REQUIRED TASK
Repeat every line of the data exactly, but not the pictures.

PROVIDED MATERIAL
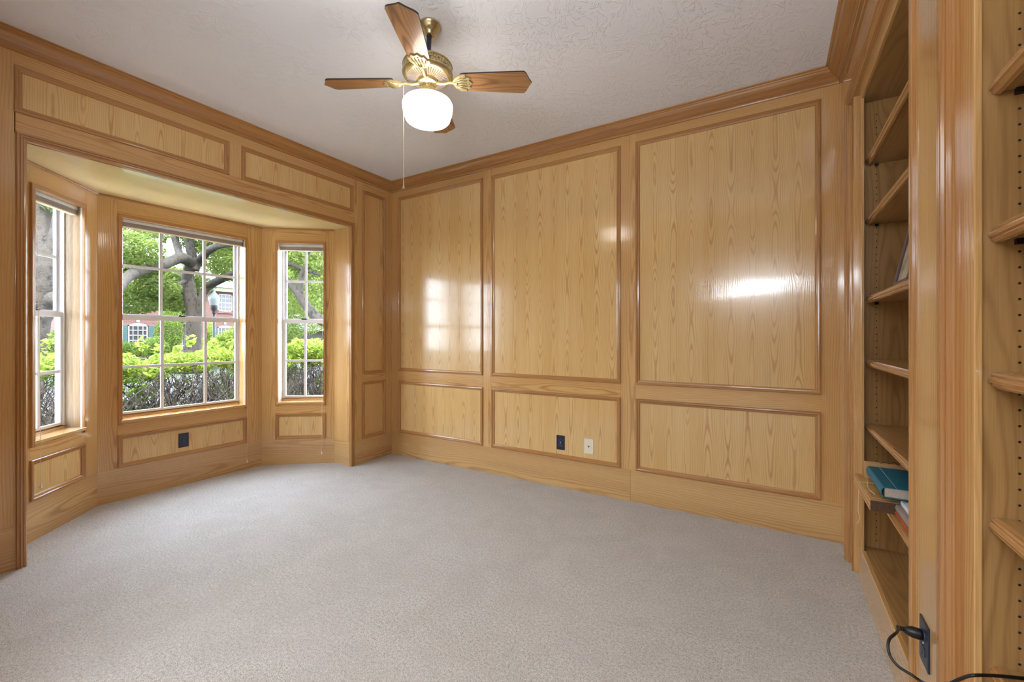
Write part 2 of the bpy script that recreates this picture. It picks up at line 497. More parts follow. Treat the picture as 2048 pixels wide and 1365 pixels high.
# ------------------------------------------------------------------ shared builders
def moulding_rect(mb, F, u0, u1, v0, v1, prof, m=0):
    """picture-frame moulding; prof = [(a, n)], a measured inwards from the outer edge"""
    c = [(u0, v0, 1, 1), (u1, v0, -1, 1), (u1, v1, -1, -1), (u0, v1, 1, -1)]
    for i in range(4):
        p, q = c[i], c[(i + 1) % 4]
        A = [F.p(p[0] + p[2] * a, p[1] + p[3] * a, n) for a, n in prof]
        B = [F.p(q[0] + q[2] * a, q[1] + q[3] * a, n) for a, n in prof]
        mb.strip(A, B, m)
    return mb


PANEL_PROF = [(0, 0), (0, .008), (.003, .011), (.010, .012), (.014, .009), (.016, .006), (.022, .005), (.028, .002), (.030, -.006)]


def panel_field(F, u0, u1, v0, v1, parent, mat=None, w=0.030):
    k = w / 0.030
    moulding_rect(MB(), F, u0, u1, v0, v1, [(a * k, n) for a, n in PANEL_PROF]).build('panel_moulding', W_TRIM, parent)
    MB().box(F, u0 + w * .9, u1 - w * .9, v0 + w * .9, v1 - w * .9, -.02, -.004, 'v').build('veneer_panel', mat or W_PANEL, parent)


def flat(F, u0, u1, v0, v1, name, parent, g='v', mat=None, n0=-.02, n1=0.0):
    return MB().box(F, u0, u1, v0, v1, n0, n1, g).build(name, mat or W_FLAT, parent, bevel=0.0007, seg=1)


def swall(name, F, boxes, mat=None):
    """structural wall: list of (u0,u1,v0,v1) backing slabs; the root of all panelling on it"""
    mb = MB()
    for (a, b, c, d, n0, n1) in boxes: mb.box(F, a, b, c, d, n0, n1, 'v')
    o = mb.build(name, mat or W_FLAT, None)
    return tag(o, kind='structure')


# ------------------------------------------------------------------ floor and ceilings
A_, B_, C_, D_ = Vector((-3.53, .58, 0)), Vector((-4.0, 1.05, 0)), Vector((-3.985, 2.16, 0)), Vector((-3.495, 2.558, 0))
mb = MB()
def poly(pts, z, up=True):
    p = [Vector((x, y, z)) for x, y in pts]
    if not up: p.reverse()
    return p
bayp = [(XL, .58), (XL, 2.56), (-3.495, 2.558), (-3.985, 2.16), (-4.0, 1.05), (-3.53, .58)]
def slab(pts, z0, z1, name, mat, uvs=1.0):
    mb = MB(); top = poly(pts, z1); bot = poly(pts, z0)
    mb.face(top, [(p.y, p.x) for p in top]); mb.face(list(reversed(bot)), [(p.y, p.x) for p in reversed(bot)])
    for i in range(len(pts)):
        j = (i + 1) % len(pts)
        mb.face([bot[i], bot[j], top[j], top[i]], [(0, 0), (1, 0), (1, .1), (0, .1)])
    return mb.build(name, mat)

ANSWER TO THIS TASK
Write part 2 of the bpy script that recreates this picture. It picks up at line 497. More parts follow. Treat the picture as 2048 pixels wide and 1365 pixels high.
# ------------------------------------------------------------------ shared builders
def moulding_rect(mb, F, u0, u1, v0, v1, prof, m=0):
    """picture-frame moulding; prof = [(a, n)], a measured inwards from the outer edge"""
    c = [(u0, v0, 1, 1), (u1, v0, -1, 1), (u1, v1, -1, -1), (u0, v1, 1, -1)]
    for i in range(4):
        p, q = c[i], c[(i + 1) % 4]
        A = [F.p(p[0] + p[2] * a, p[1] + p[3] * a, n) for a, n in prof]
        B = [F.p(q[0] + q[2] * a, q[1] + q[3] * a, n) for a, n in prof]
        mb.strip(A, B, m)
    return mb


PANEL_PROF = [(0, 0), (0, .008), (.003, .011), (.010, .012), (.014, .009), (.016, .006), (.022, .005), (.028, .002), (.030, -.006)]


def panel_field(F, u0, u1, v0, v1, parent, mat=None, w=0.030):
    k = w / 0.030
    moulding_rect(MB(), F, u0, u1, v0, v1, [(a * k, n) for a, n in PANEL_PROF]).build('panel_moulding', W_TRIM, parent)
    MB().box(F, u0 + w * .9, u1 - w * .9, v0 + w * .9, v1 - w * .9, -.02, -.004, 'v').build('veneer_panel', mat or W_PANEL, parent)


def flat(F, u0, u1, v0, v1, name, parent, g='v', mat=None, n0=-.02, n1=0.0):
    return MB().box(F, u0, u1, v0, v1, n0, n1, g).build(name, mat or W_FLAT, parent, bevel=0.0007, seg=1)


def swall(name, F, boxes, mat=None):
    """structural wall: list of (u0,u1,v0,v1) backing slabs; the root of all panelling on it"""
    mb = MB()
    for (a, b, c, d, n0, n1) in boxes: mb.box(F, a, b, c, d, n0, n1, 'v')
    o = mb.build(name, mat or W_FLAT, None)
    return tag(o, kind='structure')


# ------------------------------------------------------------------ floor and ceilings
A_, B_, C_, D_ = Vector((-3.53, .58, 0)), Vector((-4.0, 1.05, 0)), Vector((-3.985, 2.16, 0)), Vector((-3.495, 2.558, 0))
mb = MB()
def poly(pts, z, up=True):
    p = [Vector((x, y, z)) for x, y in pts]
    if not up: p.reverse()
    return p
bayp = [(XL, .58), (XL, 2.56), (-3.495, 2.558), (-3.985, 2.16), (-4.0, 1.05), (-3.53, .58)]
def slab(pts, z0, z1, name, mat, uvs=1.0):
    mb = MB(); top = poly(pts, z1); bot = poly(pts, z0)
    mb.face(top, [(p.y, p.x) for p in top]); mb.face(list(reversed(bot)), [(p.y, p.x) for p in reversed(bot)])
    for i in range(len(pts)):
        j = (i + 1) % len(pts)
        mb.face([bot[i], bot[j], top[j], top[i]], [(0, 0), (1, 0), (1, .1), (0, .1)])
    return mb.build(name, mat)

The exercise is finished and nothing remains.